*Task statement*: Find each line containing the string "objects" and return it.
==================================================
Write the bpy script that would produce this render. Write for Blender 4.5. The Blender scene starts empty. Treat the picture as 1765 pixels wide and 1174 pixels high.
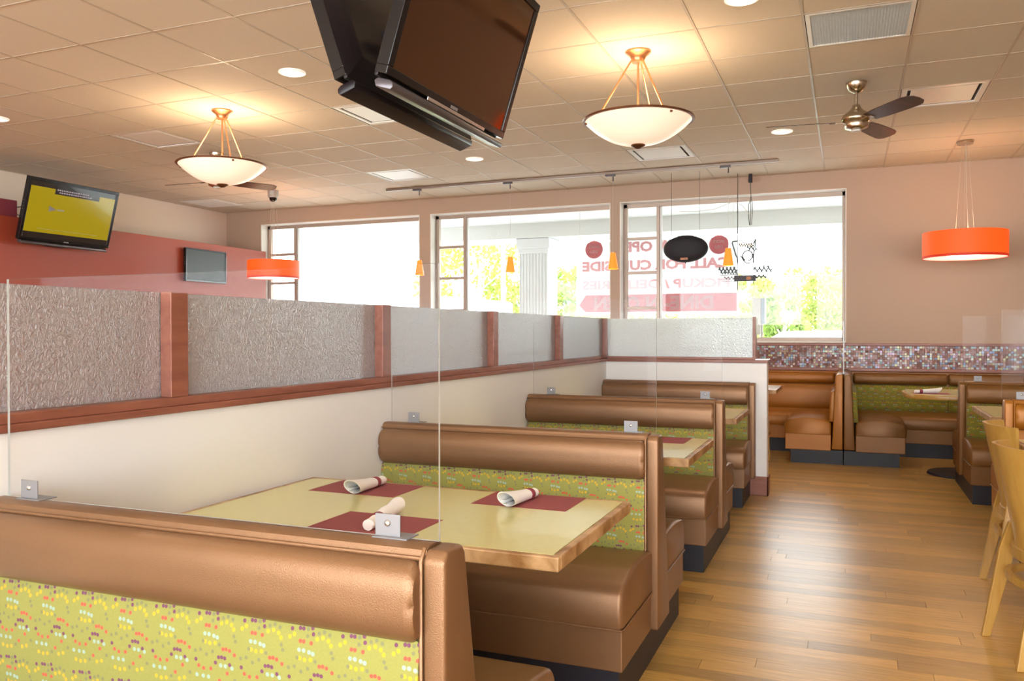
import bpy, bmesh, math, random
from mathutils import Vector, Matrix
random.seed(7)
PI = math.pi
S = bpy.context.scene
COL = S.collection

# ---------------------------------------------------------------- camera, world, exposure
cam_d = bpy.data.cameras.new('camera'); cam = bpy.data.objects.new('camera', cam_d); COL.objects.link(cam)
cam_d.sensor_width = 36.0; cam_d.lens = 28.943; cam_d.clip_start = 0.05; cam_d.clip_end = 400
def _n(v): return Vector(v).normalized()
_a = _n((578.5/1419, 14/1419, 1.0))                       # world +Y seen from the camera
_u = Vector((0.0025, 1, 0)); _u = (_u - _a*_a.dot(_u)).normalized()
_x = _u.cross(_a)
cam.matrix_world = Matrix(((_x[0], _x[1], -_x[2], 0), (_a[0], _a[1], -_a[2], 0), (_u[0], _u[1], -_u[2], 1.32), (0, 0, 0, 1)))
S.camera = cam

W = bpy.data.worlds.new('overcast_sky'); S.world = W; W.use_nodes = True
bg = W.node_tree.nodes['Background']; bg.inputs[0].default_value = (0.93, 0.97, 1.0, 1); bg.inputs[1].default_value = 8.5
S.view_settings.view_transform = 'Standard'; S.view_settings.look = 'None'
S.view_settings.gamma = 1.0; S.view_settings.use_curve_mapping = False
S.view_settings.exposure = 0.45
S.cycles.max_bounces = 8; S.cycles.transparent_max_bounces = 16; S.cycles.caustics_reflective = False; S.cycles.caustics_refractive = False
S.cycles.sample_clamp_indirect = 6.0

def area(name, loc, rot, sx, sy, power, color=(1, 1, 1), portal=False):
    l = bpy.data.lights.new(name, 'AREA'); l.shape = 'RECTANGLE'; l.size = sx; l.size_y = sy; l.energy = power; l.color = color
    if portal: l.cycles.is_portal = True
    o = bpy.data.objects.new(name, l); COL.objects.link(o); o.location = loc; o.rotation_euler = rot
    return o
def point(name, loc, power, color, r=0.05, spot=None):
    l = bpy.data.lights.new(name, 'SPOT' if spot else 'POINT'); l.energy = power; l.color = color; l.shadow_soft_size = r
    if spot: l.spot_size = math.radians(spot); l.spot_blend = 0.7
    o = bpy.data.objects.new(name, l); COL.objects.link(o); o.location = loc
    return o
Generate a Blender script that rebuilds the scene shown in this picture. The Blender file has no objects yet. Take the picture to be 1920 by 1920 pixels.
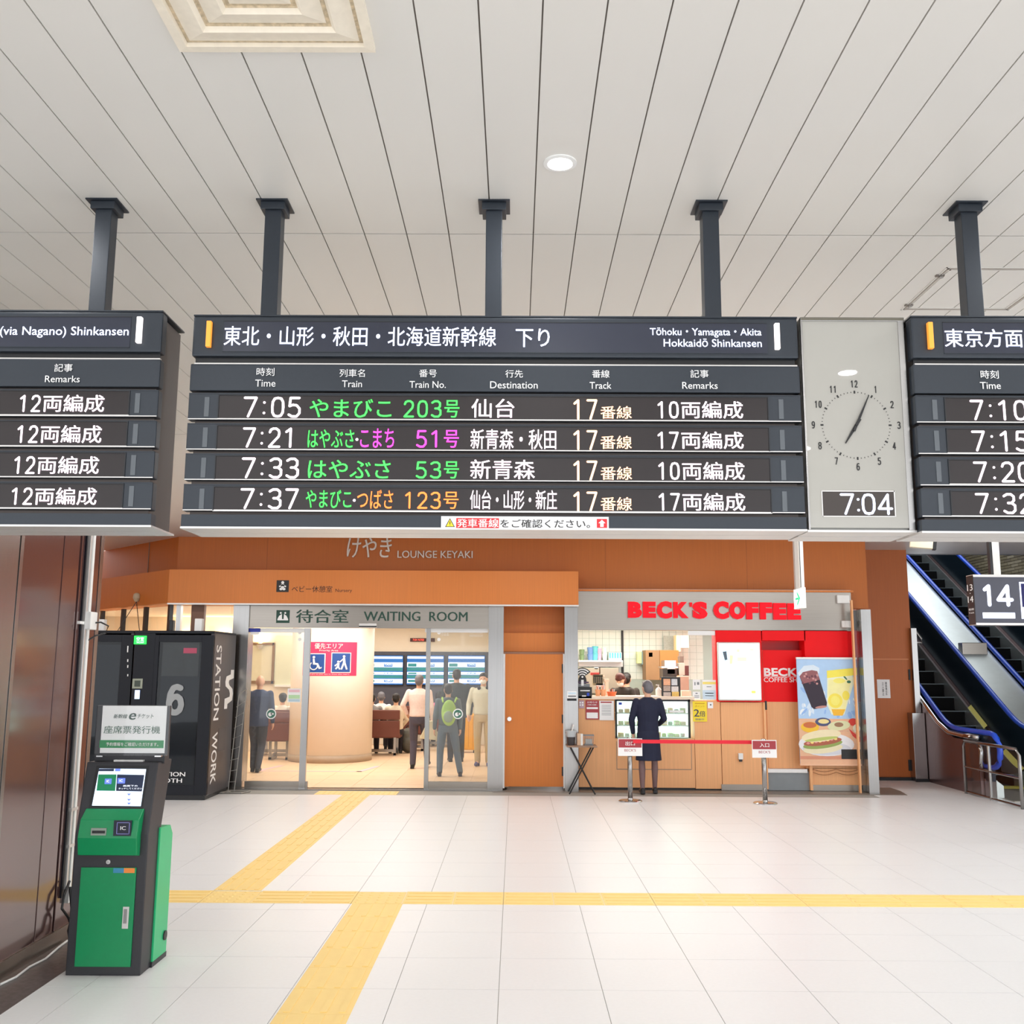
==================================================
*Right answer*:
cam_d = bpy.data.cameras.new('camera'); cam = bpy.data.objects.new('camera', cam_d); COL.objects.link(cam)
    o = bpy.data.objects.new(name, l); COL.objects.link(o); o.location = loc; o.rotation_euler = rot
    o = bpy.data.objects.new(name, l); COL.objects.link(o); o.location = loc
Generate a Blender script that rebuilds the scene shown in this picture. The Blender file has no objects yet. Take the picture to be 1920 by 1920 pixels.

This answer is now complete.